Donald Trump pourrait décréter une «urgence nationale», alors que, comme vous le soulignez, l’immigration irrégulière est à un niveau historiquement bas.

L’immigration irrégulière dans notre pays, qui comprend à la fois les gens traversant la frontière et ceux arrivés légalement mais restés aux Etats-Unis après l’expiration de leur visa, a atteint son pic dans les années 2000. Depuis la crise économique de 2008, elle a très nettement diminué, jusqu’à atteindre un niveau historiquement bas en 2017. Cela montre bien qu’il y a une déconnexion entre la situation réelle et la rhétorique de Trump.
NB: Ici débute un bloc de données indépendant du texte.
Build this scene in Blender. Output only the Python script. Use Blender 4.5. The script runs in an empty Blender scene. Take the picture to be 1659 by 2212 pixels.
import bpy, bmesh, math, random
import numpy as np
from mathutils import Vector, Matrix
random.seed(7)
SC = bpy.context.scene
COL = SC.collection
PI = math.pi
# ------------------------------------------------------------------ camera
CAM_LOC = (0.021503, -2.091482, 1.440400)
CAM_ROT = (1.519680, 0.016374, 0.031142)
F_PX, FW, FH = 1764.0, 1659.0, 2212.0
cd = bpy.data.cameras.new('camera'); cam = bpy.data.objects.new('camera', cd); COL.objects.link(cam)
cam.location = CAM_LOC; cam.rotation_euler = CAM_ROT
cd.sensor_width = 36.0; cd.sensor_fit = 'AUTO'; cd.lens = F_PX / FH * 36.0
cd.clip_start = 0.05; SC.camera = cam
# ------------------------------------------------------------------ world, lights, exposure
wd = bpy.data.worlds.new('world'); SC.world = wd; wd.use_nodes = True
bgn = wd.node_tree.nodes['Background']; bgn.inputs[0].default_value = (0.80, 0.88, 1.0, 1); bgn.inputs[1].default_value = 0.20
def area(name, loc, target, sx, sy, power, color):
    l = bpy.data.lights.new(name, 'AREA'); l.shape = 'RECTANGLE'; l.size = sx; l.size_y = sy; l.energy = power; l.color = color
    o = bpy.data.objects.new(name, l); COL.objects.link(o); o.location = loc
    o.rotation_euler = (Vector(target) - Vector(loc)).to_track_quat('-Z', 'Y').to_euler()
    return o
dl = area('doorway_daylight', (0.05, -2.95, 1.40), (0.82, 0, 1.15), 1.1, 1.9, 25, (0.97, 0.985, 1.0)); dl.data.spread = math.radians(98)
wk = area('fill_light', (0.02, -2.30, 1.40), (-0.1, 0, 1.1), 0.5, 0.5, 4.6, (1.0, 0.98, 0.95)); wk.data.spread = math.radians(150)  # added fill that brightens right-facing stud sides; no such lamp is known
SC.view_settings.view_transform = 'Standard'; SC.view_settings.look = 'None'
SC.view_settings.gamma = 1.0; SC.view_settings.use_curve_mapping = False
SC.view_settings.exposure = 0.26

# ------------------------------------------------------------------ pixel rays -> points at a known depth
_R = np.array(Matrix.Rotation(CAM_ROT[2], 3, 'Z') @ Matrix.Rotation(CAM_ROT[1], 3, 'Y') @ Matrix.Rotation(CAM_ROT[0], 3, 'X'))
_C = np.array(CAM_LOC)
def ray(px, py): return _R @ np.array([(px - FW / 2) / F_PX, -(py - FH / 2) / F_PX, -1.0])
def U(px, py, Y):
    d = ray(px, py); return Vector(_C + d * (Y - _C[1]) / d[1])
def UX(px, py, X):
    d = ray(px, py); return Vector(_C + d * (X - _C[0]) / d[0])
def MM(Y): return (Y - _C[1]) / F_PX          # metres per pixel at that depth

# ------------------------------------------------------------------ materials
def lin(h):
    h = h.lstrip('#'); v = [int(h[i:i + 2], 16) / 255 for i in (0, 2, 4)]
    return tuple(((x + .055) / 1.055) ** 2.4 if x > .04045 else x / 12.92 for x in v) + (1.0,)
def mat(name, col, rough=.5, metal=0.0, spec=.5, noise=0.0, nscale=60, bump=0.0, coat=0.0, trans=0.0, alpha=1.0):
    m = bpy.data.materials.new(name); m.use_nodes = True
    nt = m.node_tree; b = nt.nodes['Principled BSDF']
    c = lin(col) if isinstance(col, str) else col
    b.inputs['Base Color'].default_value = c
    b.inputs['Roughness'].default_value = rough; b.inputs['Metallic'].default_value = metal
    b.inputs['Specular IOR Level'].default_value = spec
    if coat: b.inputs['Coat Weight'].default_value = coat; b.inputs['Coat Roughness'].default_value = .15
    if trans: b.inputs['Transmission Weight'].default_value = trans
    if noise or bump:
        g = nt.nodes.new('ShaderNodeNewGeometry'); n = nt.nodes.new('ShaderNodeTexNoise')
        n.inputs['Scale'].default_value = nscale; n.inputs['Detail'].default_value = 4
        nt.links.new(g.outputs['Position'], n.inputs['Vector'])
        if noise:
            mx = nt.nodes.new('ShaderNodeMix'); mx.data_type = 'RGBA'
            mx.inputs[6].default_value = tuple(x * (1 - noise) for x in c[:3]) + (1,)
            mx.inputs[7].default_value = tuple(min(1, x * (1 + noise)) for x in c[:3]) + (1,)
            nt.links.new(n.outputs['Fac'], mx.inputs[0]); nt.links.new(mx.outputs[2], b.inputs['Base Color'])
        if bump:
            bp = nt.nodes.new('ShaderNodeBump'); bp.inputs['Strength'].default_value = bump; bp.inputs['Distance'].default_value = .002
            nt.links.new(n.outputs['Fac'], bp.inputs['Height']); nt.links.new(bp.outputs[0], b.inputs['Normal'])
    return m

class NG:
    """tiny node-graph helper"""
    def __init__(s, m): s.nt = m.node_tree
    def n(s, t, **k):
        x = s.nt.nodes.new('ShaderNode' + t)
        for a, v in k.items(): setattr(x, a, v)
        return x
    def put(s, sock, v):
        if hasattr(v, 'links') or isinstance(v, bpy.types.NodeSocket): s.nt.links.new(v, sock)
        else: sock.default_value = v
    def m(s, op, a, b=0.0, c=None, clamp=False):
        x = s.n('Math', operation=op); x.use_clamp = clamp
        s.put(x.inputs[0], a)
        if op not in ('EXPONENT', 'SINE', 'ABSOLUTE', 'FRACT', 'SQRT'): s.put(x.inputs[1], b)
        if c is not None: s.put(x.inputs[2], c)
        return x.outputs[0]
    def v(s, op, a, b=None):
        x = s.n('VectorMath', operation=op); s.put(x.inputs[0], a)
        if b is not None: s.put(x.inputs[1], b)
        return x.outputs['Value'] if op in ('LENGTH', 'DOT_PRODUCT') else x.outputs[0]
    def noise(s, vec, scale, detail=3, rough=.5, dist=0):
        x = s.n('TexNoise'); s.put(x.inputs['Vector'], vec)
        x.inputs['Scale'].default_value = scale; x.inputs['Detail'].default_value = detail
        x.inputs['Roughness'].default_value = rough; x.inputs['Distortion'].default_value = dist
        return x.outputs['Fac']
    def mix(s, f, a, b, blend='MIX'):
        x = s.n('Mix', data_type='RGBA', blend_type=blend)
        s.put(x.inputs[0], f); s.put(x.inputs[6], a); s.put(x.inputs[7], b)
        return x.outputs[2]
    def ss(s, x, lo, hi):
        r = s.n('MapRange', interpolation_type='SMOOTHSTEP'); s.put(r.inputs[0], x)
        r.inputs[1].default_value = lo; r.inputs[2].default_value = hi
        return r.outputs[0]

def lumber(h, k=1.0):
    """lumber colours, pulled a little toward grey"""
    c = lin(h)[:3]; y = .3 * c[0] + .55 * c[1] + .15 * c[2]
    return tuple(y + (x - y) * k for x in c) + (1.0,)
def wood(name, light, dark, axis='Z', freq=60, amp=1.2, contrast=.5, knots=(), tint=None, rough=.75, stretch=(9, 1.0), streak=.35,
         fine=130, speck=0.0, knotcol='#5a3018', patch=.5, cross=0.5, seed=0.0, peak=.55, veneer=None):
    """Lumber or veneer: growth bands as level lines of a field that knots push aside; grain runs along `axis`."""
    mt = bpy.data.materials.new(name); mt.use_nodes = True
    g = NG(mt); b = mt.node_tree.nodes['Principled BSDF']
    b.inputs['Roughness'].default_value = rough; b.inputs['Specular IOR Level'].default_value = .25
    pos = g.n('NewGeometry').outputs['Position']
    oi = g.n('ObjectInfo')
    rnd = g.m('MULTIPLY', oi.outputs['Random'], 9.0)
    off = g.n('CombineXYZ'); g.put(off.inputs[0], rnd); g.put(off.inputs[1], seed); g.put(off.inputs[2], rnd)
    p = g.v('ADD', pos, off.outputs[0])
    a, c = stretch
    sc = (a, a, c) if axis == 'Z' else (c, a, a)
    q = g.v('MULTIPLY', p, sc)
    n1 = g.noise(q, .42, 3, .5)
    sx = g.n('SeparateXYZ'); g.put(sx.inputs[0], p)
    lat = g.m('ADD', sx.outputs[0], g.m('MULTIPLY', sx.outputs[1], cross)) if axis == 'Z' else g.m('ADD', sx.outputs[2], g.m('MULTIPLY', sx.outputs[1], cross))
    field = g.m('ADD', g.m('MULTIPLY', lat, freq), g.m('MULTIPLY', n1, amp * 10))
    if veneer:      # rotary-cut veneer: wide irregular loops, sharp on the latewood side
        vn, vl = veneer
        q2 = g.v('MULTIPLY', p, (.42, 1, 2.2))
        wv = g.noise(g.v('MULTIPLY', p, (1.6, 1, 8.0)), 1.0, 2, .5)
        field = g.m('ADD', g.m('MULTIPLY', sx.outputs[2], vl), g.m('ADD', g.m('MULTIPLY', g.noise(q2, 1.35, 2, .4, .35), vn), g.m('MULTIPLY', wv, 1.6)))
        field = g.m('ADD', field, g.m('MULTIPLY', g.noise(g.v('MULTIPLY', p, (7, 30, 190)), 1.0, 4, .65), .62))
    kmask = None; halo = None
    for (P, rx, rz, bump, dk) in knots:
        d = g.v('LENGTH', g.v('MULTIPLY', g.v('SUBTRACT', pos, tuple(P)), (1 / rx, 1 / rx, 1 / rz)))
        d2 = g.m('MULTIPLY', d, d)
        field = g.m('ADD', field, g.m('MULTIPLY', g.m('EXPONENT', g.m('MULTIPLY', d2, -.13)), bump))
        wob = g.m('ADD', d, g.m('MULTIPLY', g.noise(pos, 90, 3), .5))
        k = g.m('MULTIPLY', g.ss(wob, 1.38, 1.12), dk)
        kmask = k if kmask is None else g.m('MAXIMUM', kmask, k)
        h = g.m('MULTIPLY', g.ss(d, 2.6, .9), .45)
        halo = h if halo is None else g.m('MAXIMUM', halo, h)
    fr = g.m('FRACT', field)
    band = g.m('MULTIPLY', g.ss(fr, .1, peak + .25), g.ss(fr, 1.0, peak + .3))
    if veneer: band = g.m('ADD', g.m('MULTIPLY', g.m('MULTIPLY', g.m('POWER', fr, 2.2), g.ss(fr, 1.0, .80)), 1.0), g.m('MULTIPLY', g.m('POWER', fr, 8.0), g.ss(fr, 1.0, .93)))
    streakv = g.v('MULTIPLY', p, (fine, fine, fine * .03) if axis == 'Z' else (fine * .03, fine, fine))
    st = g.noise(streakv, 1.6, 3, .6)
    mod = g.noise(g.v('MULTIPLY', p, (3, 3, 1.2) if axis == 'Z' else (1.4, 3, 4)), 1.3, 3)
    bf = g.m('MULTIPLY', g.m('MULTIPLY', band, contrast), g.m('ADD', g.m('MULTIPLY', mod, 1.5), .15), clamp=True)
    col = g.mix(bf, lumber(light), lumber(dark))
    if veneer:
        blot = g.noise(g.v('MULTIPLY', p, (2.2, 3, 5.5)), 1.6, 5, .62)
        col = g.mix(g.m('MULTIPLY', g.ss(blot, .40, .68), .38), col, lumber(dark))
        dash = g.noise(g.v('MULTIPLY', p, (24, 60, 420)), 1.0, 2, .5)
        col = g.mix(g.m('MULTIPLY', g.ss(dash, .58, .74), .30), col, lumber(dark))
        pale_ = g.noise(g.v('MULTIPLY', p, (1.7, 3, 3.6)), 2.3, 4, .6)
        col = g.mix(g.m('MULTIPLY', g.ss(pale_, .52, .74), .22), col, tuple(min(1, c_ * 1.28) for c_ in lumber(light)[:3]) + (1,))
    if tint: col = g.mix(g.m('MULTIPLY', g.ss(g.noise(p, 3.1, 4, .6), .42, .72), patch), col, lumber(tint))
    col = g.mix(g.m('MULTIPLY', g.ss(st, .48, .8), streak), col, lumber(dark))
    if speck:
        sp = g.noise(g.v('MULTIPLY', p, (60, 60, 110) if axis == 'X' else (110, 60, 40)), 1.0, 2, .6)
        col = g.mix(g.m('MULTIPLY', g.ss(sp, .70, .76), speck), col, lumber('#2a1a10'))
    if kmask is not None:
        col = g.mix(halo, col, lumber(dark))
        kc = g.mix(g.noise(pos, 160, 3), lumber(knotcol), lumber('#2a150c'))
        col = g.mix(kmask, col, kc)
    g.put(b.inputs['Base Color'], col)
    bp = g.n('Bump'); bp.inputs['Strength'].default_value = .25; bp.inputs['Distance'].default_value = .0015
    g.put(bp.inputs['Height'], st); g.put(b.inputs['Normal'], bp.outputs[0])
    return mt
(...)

Il alimente lui-même la crise pour des raisons purement politiques. Il faut garder en mémoire que dès son premier discours de campagne, Trump a choisi de stigmatiser les immigrés, notamment mexicains, en les qualifiant de criminels, de violeurs et de trafiquants de drogue. Il n’a jamais abandonné cette rhétorique, très populaire au sein d’une frange de la population, à commencer par sa base électorale.

Trump assure que le mur est l’unique remède à la «crise». A vos yeux, quelles sont les solutions ou améliorations à apporter ?

La première est très simple : mettre fin au shutdown et rouvrir le gouvernement, pour que les tribunaux d’immigration et les agents chargés d’étudier les demandes d’asile puissent reprendre le travail. Ensuite, cette administration doit mettre fin à ses politiques visant à empêcher les migrants de chercher l’asile aux Etats-Unis. La manière la plus humaine et efficace d’aborder le sujet est d’autoriser les demandeurs d’asile à entrer aux Etats-Unis et à être représentés par un avocat, pas de les enfermer dans des camps aux conditions indignes où ils peuvent tomber malades. Deux enfants migrants détenus par les services migratoires sont morts récemment. Le Président veut que les migrants soient placés en détention pour s’assurer qu’ils se présentent à leur convocation au tribunal. Mais les recherches montrent que lorsque les gens sont autorisés à entrer et à être représentés par un avocat, ils se présentent presque toujours devant la justice. Il serait bien plus humain, et bien moins coûteux, de les relâcher en attendant que leur dossier soit étudié de manière complète et juste.